Efectivamente, amigo J, hice mía una de esas barras bipersonales y le pedí a una de las solícitas doncellas que se ocupan de servir ésta zona (hasta ese punto llegaba la elegancia del lugar, las doncellas y mozos tienen asignadas zonas de trabajo) que me abasteciera del licor más de moda en la boat. Aprovecho para aconsejarte, desprendido J, que nunca pidas licores a criterio de quien ha de cobrarte el avituallamiento; es preferible pasar por aldeano y dejar claro lo que se quiere o se puede, a tener que desembolsar una indecente cantidad de cuartos por una botella de un vino claro y con espuma traído desde la vecina Francia. Y qué te voy a contar de los franceses que tú no sepas, amigo mio. El caso es que saboreaba la tercera copa del espumoso cuando se paseó delante de mi, por tercera vez, a una por copa, una muchacha de escultural figura y radiante rostro. Sin duda iba a los urinarios, situados al final de mi rellano. Reponiendo la cuarta copa estaba cuando la vi acercarse de nuevo, y ayudado por los efectos del carísimo vino espumoso, mi lengua, retraída por naturaleza, venció el congénito temor a las mujeres que me ha acompañado toda mi vida y así le habló: ¿No es mucho mear?
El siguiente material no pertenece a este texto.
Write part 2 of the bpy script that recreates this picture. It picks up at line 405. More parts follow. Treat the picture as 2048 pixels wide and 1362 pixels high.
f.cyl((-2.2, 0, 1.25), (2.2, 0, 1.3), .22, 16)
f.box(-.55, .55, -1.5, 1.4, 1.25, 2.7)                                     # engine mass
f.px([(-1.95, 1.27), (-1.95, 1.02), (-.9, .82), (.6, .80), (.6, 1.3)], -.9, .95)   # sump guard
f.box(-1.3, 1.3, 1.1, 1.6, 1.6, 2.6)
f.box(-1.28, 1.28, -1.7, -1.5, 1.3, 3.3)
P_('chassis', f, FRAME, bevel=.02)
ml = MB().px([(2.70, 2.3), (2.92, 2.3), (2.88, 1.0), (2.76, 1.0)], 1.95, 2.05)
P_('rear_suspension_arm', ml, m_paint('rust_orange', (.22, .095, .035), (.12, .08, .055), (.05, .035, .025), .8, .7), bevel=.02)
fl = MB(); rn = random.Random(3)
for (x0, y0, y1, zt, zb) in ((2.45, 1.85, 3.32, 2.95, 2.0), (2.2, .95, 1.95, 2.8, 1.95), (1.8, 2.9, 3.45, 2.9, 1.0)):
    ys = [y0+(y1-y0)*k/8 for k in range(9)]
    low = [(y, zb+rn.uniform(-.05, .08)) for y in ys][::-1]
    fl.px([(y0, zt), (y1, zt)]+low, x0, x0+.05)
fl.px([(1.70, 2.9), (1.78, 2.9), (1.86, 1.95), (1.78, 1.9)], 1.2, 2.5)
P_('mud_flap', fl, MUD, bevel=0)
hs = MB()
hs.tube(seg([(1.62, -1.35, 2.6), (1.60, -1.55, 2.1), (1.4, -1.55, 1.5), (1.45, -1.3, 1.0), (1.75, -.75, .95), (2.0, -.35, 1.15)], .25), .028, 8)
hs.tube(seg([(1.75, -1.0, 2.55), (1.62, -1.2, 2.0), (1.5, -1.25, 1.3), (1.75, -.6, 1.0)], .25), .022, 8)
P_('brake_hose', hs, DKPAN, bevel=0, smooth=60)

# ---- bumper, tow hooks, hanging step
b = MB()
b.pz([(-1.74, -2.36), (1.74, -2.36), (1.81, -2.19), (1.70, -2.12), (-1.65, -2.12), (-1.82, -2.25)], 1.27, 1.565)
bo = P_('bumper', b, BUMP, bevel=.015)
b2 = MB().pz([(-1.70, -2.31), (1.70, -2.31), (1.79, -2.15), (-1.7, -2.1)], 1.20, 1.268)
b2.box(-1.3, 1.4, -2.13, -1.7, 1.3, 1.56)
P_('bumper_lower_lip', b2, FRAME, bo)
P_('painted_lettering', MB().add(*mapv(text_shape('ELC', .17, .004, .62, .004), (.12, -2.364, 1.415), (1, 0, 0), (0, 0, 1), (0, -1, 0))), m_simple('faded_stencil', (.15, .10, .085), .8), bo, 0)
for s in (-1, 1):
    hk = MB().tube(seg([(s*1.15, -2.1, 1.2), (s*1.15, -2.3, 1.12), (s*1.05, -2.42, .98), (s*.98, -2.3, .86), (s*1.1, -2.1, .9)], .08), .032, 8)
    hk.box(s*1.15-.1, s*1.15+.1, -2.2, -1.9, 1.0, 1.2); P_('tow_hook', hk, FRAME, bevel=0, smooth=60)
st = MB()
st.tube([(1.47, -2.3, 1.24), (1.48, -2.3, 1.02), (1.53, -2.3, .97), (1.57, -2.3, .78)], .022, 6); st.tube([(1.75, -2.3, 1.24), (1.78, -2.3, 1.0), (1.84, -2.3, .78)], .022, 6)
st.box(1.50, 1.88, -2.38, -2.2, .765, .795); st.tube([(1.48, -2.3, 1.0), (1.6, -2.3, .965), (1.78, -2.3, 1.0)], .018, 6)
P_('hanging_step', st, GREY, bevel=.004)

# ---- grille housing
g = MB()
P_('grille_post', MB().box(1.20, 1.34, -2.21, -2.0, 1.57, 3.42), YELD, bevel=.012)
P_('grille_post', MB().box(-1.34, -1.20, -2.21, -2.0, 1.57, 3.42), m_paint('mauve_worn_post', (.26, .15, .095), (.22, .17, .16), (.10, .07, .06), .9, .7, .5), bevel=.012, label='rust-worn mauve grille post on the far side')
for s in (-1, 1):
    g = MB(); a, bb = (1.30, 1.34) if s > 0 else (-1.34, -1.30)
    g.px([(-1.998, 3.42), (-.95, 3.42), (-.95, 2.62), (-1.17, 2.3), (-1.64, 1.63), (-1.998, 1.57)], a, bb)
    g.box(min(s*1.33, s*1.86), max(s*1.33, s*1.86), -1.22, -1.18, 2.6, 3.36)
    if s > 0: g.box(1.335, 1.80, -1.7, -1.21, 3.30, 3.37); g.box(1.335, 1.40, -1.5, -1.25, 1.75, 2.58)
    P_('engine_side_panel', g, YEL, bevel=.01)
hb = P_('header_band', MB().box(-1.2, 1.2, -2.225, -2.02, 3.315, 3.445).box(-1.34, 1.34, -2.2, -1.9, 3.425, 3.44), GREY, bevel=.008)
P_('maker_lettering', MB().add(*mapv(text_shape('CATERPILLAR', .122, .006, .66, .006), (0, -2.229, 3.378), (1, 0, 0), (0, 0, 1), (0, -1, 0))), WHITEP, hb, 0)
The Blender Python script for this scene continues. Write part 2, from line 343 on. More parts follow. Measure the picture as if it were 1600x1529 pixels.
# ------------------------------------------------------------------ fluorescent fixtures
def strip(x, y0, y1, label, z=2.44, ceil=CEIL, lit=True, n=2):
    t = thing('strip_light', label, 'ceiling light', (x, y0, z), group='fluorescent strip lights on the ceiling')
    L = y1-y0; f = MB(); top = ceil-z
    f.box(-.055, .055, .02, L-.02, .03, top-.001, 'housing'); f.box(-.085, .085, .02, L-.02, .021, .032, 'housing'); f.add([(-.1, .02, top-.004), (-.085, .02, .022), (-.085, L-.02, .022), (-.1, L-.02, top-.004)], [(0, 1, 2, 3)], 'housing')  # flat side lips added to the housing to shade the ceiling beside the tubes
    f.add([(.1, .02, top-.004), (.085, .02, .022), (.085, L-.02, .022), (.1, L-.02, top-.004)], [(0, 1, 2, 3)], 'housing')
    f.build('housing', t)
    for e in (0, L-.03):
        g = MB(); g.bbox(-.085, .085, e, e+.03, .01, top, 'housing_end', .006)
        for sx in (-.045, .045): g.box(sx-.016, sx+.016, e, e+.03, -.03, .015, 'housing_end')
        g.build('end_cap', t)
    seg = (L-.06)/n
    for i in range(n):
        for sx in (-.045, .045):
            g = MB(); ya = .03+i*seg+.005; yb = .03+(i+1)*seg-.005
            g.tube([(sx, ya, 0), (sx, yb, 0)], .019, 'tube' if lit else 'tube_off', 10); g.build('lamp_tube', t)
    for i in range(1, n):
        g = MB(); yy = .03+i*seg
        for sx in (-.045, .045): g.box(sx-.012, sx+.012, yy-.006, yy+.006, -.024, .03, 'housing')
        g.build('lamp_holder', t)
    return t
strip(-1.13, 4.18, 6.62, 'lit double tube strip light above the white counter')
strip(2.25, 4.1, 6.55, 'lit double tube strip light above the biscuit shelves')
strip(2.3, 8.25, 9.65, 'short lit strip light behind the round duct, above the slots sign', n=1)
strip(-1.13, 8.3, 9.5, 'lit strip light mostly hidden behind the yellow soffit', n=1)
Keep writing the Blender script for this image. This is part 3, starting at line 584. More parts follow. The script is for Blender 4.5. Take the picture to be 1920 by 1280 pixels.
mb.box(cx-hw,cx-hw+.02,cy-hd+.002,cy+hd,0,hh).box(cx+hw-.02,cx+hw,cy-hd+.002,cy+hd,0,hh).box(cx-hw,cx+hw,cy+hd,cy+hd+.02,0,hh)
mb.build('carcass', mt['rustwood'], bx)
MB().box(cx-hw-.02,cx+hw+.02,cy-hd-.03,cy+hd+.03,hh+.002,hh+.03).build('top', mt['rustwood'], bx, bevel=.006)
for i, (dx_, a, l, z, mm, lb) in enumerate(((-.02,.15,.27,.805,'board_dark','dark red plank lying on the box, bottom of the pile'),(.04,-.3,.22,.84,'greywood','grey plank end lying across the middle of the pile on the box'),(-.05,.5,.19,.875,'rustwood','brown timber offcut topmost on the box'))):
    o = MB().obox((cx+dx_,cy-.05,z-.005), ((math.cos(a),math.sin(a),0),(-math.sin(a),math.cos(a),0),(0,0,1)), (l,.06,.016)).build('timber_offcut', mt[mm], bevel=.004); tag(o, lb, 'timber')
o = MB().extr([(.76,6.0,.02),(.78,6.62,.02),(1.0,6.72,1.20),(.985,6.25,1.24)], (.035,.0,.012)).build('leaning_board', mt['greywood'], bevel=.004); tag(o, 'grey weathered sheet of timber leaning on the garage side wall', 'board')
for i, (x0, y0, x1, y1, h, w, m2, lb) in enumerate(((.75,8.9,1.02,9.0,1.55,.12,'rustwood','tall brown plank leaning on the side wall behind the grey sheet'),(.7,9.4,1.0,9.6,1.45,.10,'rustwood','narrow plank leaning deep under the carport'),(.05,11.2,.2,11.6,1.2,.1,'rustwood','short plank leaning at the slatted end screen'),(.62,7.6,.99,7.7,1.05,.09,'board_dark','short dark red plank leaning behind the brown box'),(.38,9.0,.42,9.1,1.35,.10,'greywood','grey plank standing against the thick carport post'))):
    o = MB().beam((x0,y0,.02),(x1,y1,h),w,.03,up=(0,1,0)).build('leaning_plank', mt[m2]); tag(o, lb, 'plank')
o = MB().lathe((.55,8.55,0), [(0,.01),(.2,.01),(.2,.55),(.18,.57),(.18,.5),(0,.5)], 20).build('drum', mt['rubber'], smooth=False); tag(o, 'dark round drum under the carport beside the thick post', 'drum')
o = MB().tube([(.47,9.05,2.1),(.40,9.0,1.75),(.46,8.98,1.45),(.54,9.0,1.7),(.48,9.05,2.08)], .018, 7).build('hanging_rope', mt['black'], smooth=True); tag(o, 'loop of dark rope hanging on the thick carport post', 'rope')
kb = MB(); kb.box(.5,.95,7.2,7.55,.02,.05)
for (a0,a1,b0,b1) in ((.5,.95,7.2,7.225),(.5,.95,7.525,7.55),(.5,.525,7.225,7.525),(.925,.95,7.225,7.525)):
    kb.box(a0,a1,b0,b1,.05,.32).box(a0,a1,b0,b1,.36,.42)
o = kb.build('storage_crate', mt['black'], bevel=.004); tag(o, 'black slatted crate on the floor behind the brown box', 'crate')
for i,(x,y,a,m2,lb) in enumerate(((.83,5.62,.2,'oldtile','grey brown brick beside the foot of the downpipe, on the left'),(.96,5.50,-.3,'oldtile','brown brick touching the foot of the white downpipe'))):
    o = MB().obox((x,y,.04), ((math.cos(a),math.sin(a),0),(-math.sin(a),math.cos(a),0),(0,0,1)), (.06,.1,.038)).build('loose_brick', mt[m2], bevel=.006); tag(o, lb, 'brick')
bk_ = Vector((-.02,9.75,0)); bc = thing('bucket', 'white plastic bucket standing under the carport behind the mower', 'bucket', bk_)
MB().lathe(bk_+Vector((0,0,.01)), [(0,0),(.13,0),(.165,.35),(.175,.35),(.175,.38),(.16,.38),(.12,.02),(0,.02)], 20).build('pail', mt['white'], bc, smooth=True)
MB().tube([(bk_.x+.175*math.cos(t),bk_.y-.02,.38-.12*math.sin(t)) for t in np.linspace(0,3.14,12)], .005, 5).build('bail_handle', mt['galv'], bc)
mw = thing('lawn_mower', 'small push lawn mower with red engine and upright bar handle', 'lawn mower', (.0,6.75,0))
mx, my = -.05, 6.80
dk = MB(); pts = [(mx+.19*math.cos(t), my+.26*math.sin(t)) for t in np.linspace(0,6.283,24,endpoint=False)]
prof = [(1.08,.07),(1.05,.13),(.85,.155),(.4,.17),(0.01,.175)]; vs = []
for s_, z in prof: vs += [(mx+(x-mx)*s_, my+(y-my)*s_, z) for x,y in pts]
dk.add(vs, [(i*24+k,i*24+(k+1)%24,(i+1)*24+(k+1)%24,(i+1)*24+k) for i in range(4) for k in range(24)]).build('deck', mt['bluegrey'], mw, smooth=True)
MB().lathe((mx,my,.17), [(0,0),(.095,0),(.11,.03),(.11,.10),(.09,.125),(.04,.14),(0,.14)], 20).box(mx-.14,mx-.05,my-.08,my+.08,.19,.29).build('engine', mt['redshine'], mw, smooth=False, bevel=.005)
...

Ni que decir tiene, querido amigo, que si la hermosa muchacha no albergara algún interés por mi persona, allí mismo me hubiera abofeteado después de tan inapropiado arranque de conversación. Y con razón, creo yo. Pero como te digo, y te lo digo emocionado, algún apego me tendría cuando se detuvo en seco, me miró hasta turbarme y guardó un tenso silencio, sin duda esperando mi reacción. Quedé petrificado. Por fortuna uno de mis amigos estaba presenciando la escena desde la barra y tomó medidas: cogiendo una copa al vuelo y saltando sobre los taburetes se abalanzó sobre mi, puso el vidrio en mi mano y me dio ordenes muy concretas: invítala. Mano de santo.


Lo que sigue he de madurar si lo puedo contar. Uno es un caballero.


Hasta que decida, un abrazo, amigo. Búho.